We face an incarceration crisis that demands our DA’s full attention. New York state has proven that imprisoning more people does not make us safer. The state’s prison population has shrunk by 20 percent over the last decade, and crime rates have dropped. But much more must be done, and our DA will play a major role in determining what happens next.

This year, for example, New York passed laws that will improve our state’s pretrial system. Our DA will be responsible for implementing these reforms in Onondaga. Unfortunately, many district attorneys, including current Onondaga County DA William Fitzpatrick, have resorted to fear-mongering over these reforms, insisting, without evidence, that they will put our safety at risk.

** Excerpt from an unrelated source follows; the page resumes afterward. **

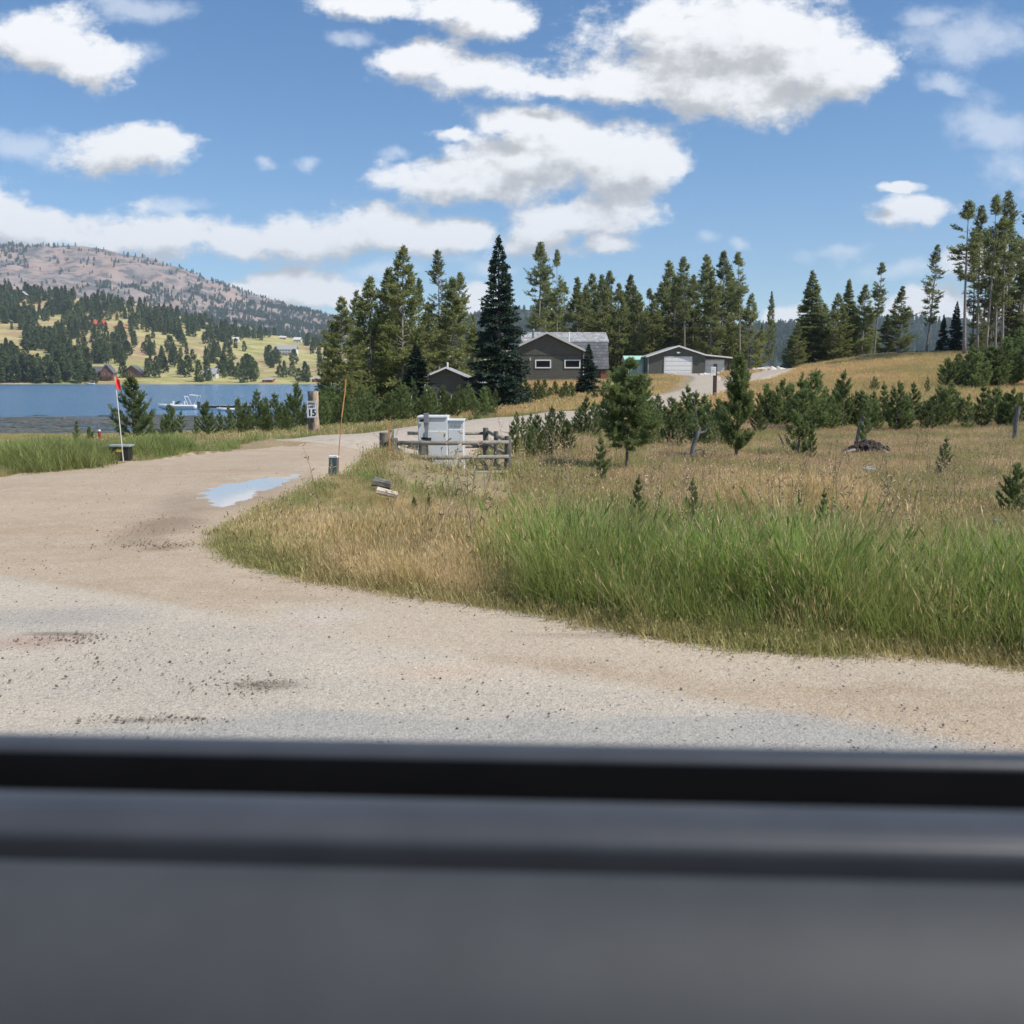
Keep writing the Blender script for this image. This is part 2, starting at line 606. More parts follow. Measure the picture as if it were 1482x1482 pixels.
# ------------------------------------------------------------------ height of the ground near the camera
EDGE_NEAR = [(1900, 990), (1600, 972), (1440, 955), (1240, 938), (1090, 929), (910, 905), (741, 876), (600, 855), (450, 830), (372, 808), (346, 790)]
EDGE_BACK = [(350, 772), (378, 754), (410, 733), (448, 713), (493, 695), (532, 673), (559, 656)]
edge_pts = [G(u, v)[:2] for u, v in EDGE_NEAR + EDGE_BACK]
far_edge = [G(u, v)[:2] for u, v in [(-700, 740), (-300, 715), (0, 690), (150, 673), (300, 656), (450, 641), (540, 633)]]

A = []
for x in (-60, -35, -18, -8, 0, 8, 18, 40, 80):
    for y in (-80, -30, -8, 1, 3.5):
        A.append((x, y, 0.0))
for p in edge_pts: A.append((p[0], p[1], 0.0))
for p in far_edge: A.append((p[0], p[1], 0.0))
A += [(-5, 9, 0), (-8, 11, 0), (-14, 12, 0), (-25, 14, 0), (-4, 13, 0), (-5, 18, 0.0), (-4, 22, 0), (-40, 16, 0)]
ROAD = [(-5.2, 20.5, 0.0), (-3.4, 26, 0.0), (-1.6, 32, 0.0), (0.6, 38.5, 0.0), (3.4, 46, 0.0), (8.5, 60, 0.22), (13.0, 72, 0.50),
        (17.0, 85, 0.92), (23.5, 100, 1.50), (34, 125, 2.30), (46, 150, 2.4)]
BRANCH = [(14.6, 77, 0.66), (17.8, 95, 1.1), (20.6, 110, 1.45), (21.0, 120, 1.66), (21.1, 129.6, 1.78)]
A += ROAD + BRANCH
A += [(3, 9.6, -0.30), (6, 8.8, -0.25), (10, 9, -0.25), (0, 11.5, -0.3), (3, 12.5, -0.5), (6, 12.5, -0.55), (10, 13, -0.55), (-0.6, 14, -0.4), (-1.8, 13, -0.25), (-1.5, 17, -0.4),
      (-2.6, 21.6, -0.42), (-1.6, 22.9, -0.48), (-0.9, 22.9, -0.48), (-2.2, 24.6, -0.40), (-1.2, 25.4, -0.42), (-0.2, 21.7, -0.46), (-0.5, 25, -0.4), (3, 18, -0.6), (8, 18, -0.6), (14, 20, -0.55), (3, 25, -0.6), (8, 26, -0.6), (15, 28, -0.55), (25, 30, -0.4),
      (4, 33, -0.6), (9, 36, -0.6), (16, 38, -0.5), (24, 42, -0.2), (40, 40, 0.3), (8, 46, -0.45), (14, 52, -0.1), (40, 15, -0.3), (70, 30, 0.5)]
for (u, v, Y) in [(1200, 588, 56), (1300, 588, 56), (1450, 584, 56), (1200, 556, 76), (1300, 552, 78), (1400, 548, 78), (1160, 535, 112), (1250, 519, 112), (1350, 514, 112),
                  (1450, 512, 108), (1550, 512, 108), (1600, 560, 72), (1100, 556, 88)]:
    A.append(P(u, v, Y))
A += [(-9.5, 27, -0.15), (-6.6, 31, -0.27), (-14, 30, -0.6), (-25, 35, -1.0), (-10, 45, -0.9), (-25, 52, -1.75), (-45, 55, -2.0), (-4, 45, -0.5), (-4, 58, -0.7), (-12, 62, -1.5),
      (-3.8, 70, -0.7), (-4, 76, -1.0), (-12, 78, -2.0), (-60, 92, -3.72), (-45, 94, -3.74), (-30, 93, -3.72), (-17, 95, -3.5), (-8, 98, -2.2), (-6, 112, -2.6),
      (-10, 150, -3.6), (-8, 300, -3.0), (0, 66, -0.25), (1, 82, 0.1), (-70, 60, -2.2), (-120, 95, -3.8), (-120, 60, -2.4),
      (-60, 135, -6), (-30, 130, -5.5), (-60, 300, -9), (-120, 200, -9), (-300, 120, -5), (-300, 400, -9), (-100, 700, -9), (-500, 700, -9), (-20, 220, -5.2),
      (0, 95, 0.6), (3.4, 98, 0.86), (8, 98, 0.9), (7, 104, 0.95), (12, 104, 1.1), (3, 86, 0.35), (8, 80, 0.45), (13, 118, 1.35), (24, 132, 1.85), (18, 138, 1.8), (10, 140, 1.0),
      (30, 160, 2.1), (0, 150, -0.6), (20, 200, 1.2), (60, 150, 3.3), (80, 170, 3.2), (120, 250, 2.5), (200, 400, 0), (60, 300, 0), (400, 200, 2), (300, 900, 0),
      (1500, 300, 0), (1500, 2500, 0), (0, 2500, -9), (-1500, 2500, -9), (-2500, 300, -9), (-1500, -800, 0), (1500, -800, 0), (0, -500, 0), (0, 1200, -6)]
# keep one anchor where several fall together
seen, AA = [], []
for p in A:
    if all((p[0] - q[0]) ** 2 + (p[1] - q[1]) ** 2 > 0.3 for q in seen):
        seen.append(p)
        AA.append(p)
AP = np.array(AA)
# radial distances are taken in a squeezed space so near detail stays near
def ker(d):
    return np.sqrt(d * d + 0.8)


D = np.sqrt(((AP[:, None, :2] - AP[None, :, :2]) ** 2).sum(-1))
n_ = len(AP)
KM = np.zeros((n_ + 1, n_ + 1))
KM[:n_, :n_] = ker(D)
KM[:n_, n_] = 1
KM[n_, :n_] = 1
WTS = np.linalg.solve(KM, np.append(AP[:, 2], 0))


def Zg(x, y):
    x = np.asarray(x, dtype=float)
    y = np.asarray(y, dtype=float)
    sh = x.shape
    x = x.ravel(); y = y.ravel()
    out = np.empty(len(x))
    for i in range(0, len(x), 20000):
        d = np.sqrt((x[i:i + 20000, None] - AP[None, :, 0]) ** 2 + (y[i:i + 20000, None] - AP[None, :, 1]) ** 2)
        out[i:i + 20000] = ker(d) @ WTS[:n_] + WTS[n_]
    out = np.clip(out, -12, 6)
    return out.reshape(sh)


def zg(x, y):
    return float(Zg(np.array([x]), np.array([y]))[0])


def on_ground(u, Y, dz=0.0):
    """a place on the ground in the direction of view column u at forward distance Y"""
    x = (u - 741) / 1482 * Y * 1.0
    # columns of the tilted view spread slightly with height; ground points sit just under the horizon
    x = ray(u, 560)[0] * Y
    return (x, Y, zg(x, Y) + dz)


def inside(poly, x, y):
    x = np.asarray(x); y = np.asarray(y)
    c = np.zeros(x.shape, dtype=bool)
    j = len(poly) - 1
    for i in range(len(poly)):
        xi, yi = poly[i]; xj, yj = poly[j]
        cond = ((yi > y) != (yj > y)) & (x < (xj - xi) * (y - yi) / (yj - yi + 1e-12) + xi)
        c ^= cond
        j = i
    return c


apron_poly = [(-80, -40), (80, -40), (80, 3.0), (30, 3.9), (9, 4.9)] + edge_pts + [(-3.0, 21.8), (-2.1, 24.3), (-2.9, 26.8)] + far_edge[::-1] + [(-80, 20)]


def catmull(pts, k=14):
    pts = [np.array(p, dtype=float) for p in pts]
    pts = [2 * pts[0] - pts[1]] + pts + [2 * pts[-1] - pts[-2]]
    out = []
    for i in range(1, len(pts) - 2):
        p0, p1, p2, p3 = pts[i - 1:i + 3]
        for t in np.linspace(0, 1, k, endpoint=False):
            out.append(0.5 * ((2 * p1) + (p2 - p0) * t + (2 * p0 - 5 * p1 + 4 * p2 - p3) * t * t + (3 * p1 - p0 - 3 * p2 + p3) * t ** 3))
    out.append(pts[-2])
    return np.array(out)


def road_dist(x, y):
    """distance to the dirt road and the driveway"""
    d = np.full(np.shape(x), 1e9)
    for path in (catmull([(-4.1, 24.4)] + [q[:2] for q in ROAD[1:]], 8), catmull([q[:2] for q in BRANCH], 8)):
        for q in path:
            d = np.minimum(d, np.hypot(x - q[0], y - q[1]))
    return d


def axis(a0, fine0, fine1, a1, step, grow):
    mid = list(np.arange(fine0, fine1, step))
    up, x, s = [], fine1, step
    while x < a1:
        up.append(x); s *= grow; x += s
    up.append(a1)
    dn, x, s = [], fine0 - step, step
    while x > a0:
        dn.append(x); s *= grow * 1.02; x -= s
    dn.append(a0)
    return np.array(dn[::-1] + mid + up)


xs = axis(-3000, -13, 9, 3000, 0.09, 1.026)
ys = axis(-800, 3.2, 17, 3000, 0.09, 1.022)
GX, GY = np.meshgrid(xs, ys)
GZ = Zg(GX, GY)
ROADM = inside(apron_poly, GX + 0.10 * fnoise(GX, GY, 1.1, 5), GY + 0.08 * fnoise(GX, GY, 0.9, 9))
rough_amp = np.clip((GY - 6) / 30, 0.0, 1.0) * 0.10
RDM = road_dist(GX, GY)
rough_amp = rough_amp * np.clip((RDM - 2.0) / 3.0, 0, 1)
PUD = [G(u, v)[:2] for u, v in [(297, 722), (306, 713), (330, 706), (352, 704), (378, 697), (405, 696), (425, 692), (436, 693), (428, 698), (414, 703), (398, 712), (376, 717), (362, 729), (338, 734), (322, 742), (306, 736)]]
WZ = float(np.mean(Zg(np.array([q[0] for q in PUD]), np.array([q[1] for q in PUD])))) + 0.004
GZ = GZ + np.where(ROADM | (RDM < 3.2), 0.012 * fnoise(GX, GY, 2.2, 3), 0.03 * fnoise(GX, GY, 1.6, 7) + rough_amp * fnoise(GX, GY, 9.0, 8))
# worn hollow that holds the puddle
pline = catmull(PUD + [PUD[0]], 6)[:-1]
pd = np.full(GX.shape, 1e9)
for q in pline:
    pd = np.minimum(pd, np.hypot(GX - q[0], GY - q[1]))
pin = inside([tuple(q) for q in pline], GX, GY)
kq = np.clip(pd / 0.7, 0, 1)
kq = kq * kq * (3 - 2 * kq)
sd_ = np.where(pin, -pd, pd)
rim = WZ + 0.07 * np.clip(sd_, -0.5, 0.22) + 0.006 * fnoise(GX, GY, 0.5, 301) + 0.003 * fnoise(GX, GY, 0.22, 302)
GZ = np.where(pin, rim, (1 - kq) * rim + kq * GZ)
nx_, ny_ = len(xs), len(ys)
V = np.stack([GX.ravel(), GY.ravel(), GZ.ravel()], 1)
I = np.arange(nx_ * ny_).reshape(ny_, nx_)
F = np.stack([I[:-1, :-1].ravel(), I[:-1, 1:].ravel(), I[1:, 1:].ravel(), I[1:, :-1].ravel()], 1)
FC = V[F].mean(1)
fm = inside(apron_poly, FC[:, 0] + 0.16 * fnoise(FC[:, 0], FC[:, 1], 1.1, 5) + 0.05 * fnoise(FC[:, 0], FC[:, 1], 0.3, 15), FC[:, 1] + 0.10 * fnoise(FC[:, 0], FC[:, 1], 0.9, 9))


def sub_mesh(name, V, F, mats):
    used = np.unique(F)
    mp = np.full(len(V), -1)
    mp[used] = np.arange(len(used))
    return np_mesh(name, V[used], mp[F], mats, smooth=True)


# ---- ground material: soil and thatch under the grass, brown on the hill, green by the shore
def ground_material():
    m, nt, pr, out = material('meadow_ground')
    pos = N(nt, 'ShaderNodeNewGeometry').outputs['Position']
    a = noise(nt, pos, 0.09, 5, 0.6)
    b = noise(nt, pos, 1.3, 6, 0.65)
    c = noise(nt, pos, 14, 5, 0.7)
    col = mix(nt, ramp(nt, a, 0.40, 0.62), (0.46, 0.34, 0.18), (0.33, 0.30, 0.14))
    col = mix(nt, ramp(nt, b, 0.35, 0.7), col, (0.31, 0.23, 0.13))
    col = mix(nt, ramp(nt, c, 0.35, 0.75), col, (0.19, 0.15, 0.09))
    set_in(nt, pr, 'Base Color', col)
    pr.inputs['Roughness'].default_value = 0.95
    bp = N(nt, 'ShaderNodeBump')
    bp.inputs['Strength'].default_value = 0.8
    bp.inputs['Distance'].default_value = 0.08
    L(nt, c, bp.inputs['Height'])
    L(nt, bp.outputs[0], pr.inputs['Normal'])
    return m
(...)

Beginning next year, people accused of most misdemeanor and nonviolent felony offenses will not be held on cash bail. This measure moves our state closer to the understanding that nobody should be denied their freedom based solely on the size of their bank account. Right now, more than half the people locked up at the Onondaga Justice Center are legally innocent. Many are held on bail amounts of a few hundred dollars for minor offenses. In a vicious cycle, people who are poor are arrested for crimes of poverty, then thrown in jail simply because they don’t have the money to secure their freedom.

New York’s old bail system did not make us safer. Studies have shown that detaining someone pretrial actually raises the risk to public safety because pretrial detention increases the risk of someone committing a crime once they are eventually released. This is true regardless of the outcome of their case.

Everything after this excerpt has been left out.